Accommodation and Food Services

26

Administrative & Support; Waste Management; and Remediation Services

24

Other Services (except Public Administration)

24

Health Care and Social Assistance

23

Source: Analysis of the U.S. Census Bureau’s 2018 American Community Survey 1-year PUMS data by the American Immigration Council.

 Immigrants are an integral part of the Maryland workforce in a range of occupations.

  • In 2018, immigrant workers were most numerous in the following occupation groups:

Occupation Category

Number of Immigrant Workers

Construction and Extraction

59,287

Management

59,235

Healthcare Practitioners and Technical

54,025

Office and Administrative Support

53,525

Sales and Related

52,001

Source: Analysis of the U.S. Census Bureau’s 2018 American Community Survey 1-year PUMS data by the American Immigration Council.

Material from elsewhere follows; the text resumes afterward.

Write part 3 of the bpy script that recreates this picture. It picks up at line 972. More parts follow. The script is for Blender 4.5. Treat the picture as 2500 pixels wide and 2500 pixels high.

  • The largest shares of immigrant workers were in the following occupation groups:

Occupation Category

Immigrant Share (%)
(of all workers in occupation)

Building and Grounds Cleaning & Maintenance

35

Life, Physical, and Social Science

34

Construction and Extraction

34

Healthcare Support

32

Food Preparation and Serving Related

26

Source: Analysis of the U.S. Census Bureau’s 2018 American Community Survey 1-year PUMS data by the American Immigration Council.

  • Undocumented immigrants comprised 6 percent of Maryland’s workforce in 2016.

Immigrants in Maryland have contributed billions of dollars in taxes.

As consumers, immigrants add tens of billions of dollars to Maryland’s economy.

  • Maryland residents in immigrant-led households had $27.6 billion in spending power (after-tax income) in 2018.

Immigrant entrepreneurs in Maryland generate nearly $2 billion in business revenue.

  • 66,350 immigrant business owners accounted for 23 percent of all self-employed Maryland residents in 2018 and generated $1.7 billion in business income.
  • In 2018, immigrants accounted for 31 percent of business owners in the Washington, D.C., metropolitan area (encompassing D.C. and parts of Maryland and Virginia), and 18 percent in the Baltimore/Towson/Columbia metro area.